Liz O'Donnell | Wednesday, April 28, 2010

Notre Dame alum Allan Hemberger told students who packed the DeBartolo Hall auditorium Tuesday evening that the most enjoyable and difficult area of his career is working in visual effects.

Hemberger discussed his experiences working in the field of feature films and the technical background that accompanied it.

“Every time I come here, I try to summarize what I do and the answer changes each time,” he said.

Hemberger, a 2001 graduate of Notre Dame, has worked for WETA Digital, a five-time Academy Award winning visual effects facility in New Zealand, for several years. He will start work at Pixar in May.

“I spent the past year working on Avatar,” he said. “I carved out a niche at WETA as a person who loved working on really hard problems. It was a lot of headaches and long hours, but I liked having an area to work on.”

Hemberger worked as computer graphics supervisor for the Academy Award-winning movie “Avatar” and as a 3D digital water technical director for “King Kong”.

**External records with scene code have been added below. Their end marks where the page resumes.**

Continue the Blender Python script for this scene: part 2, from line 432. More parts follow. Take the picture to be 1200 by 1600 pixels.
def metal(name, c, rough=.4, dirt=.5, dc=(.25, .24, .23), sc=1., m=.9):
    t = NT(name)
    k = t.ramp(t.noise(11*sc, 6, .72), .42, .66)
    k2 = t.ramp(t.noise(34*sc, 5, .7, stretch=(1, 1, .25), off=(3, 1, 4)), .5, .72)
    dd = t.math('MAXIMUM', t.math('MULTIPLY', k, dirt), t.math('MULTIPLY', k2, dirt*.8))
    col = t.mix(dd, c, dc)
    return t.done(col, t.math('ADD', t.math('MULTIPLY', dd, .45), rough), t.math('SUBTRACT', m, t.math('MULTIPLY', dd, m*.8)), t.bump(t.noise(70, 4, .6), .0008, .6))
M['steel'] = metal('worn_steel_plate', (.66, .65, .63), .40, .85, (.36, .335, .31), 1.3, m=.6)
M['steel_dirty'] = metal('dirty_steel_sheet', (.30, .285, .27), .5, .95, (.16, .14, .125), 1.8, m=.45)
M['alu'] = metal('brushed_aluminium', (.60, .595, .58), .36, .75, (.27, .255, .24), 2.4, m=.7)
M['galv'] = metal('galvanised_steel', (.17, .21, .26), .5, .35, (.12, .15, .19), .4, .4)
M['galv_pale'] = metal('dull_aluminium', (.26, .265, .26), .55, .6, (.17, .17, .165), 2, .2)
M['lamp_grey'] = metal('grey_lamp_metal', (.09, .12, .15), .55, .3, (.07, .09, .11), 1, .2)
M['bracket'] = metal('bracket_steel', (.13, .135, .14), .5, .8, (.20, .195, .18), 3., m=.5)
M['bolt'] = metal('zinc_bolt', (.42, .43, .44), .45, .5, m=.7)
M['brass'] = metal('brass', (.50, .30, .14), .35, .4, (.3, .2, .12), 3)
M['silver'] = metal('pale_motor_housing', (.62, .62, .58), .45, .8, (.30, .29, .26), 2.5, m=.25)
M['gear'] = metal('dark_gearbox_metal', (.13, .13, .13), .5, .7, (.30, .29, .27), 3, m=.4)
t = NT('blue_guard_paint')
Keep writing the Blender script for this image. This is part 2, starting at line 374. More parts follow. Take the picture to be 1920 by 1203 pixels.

He began the presentation by showing students a demo reel he created while working as a computer graphics supervisor on the movie “The Day the Earth Stood Still.”

“A lot of tricks that I learned on ‘The Day the Earth Stood Still’ transferred over into my work with ‘Avatar,'” he said.

While working on “Avatar,” Hemberger said he was in charge of creating the graphics for the character Jake playing around in the water.

“The first task they gave me [when I was working] on ‘Avatar’ was to create a river,” he said. “That one scene took about eight months from start to finish.”

As a computer graphic supervisor on “Avatar,” Hemberger was in charge of a number of light artists.

“Everything that went into the computer graphics for the scene had to be delivered through me,” he said. 

Hemberger showed a video about the ways water graphics can be generated using a computer program.

Hemburger said film footage shot on a regular camera could previously be used to generate graphics, but that is no longer the case.

“On ‘Avatar,’ the problem was we couldn’t use 2D elements anymore, we had to use all 3D,” he said.

Hemberger said one of the most difficult scenes to create was one that showed the character both above and underwater.

“This scene was infinitely more challenging because the camera breaches the water’s surface,” he said. “What makes it complicated was that there were two entirely different elements at play here.”

Hemberger said he had been working on an animated film for the past few months but dropped the project when he took the job at Pixar.

“This is the long and short of the adventures of my past year or so,” he said. “I’m going to Pixar to be an effects technical director. There, I’ll probably be doing more effects like the ones I did at WETA.”

After the presentation ended, Hemberger fielded questions from members of the audience about attaining a career in the field.

Among other projects Hemberger worked on were “Eragon,” “The Matrix Reloaded” and “X-Men: The Last Stand.”  

The Department of Computer Science and Engineering sponsored Hemberger’s talk, which was called “Experiments in Feature Film Visual Effects.”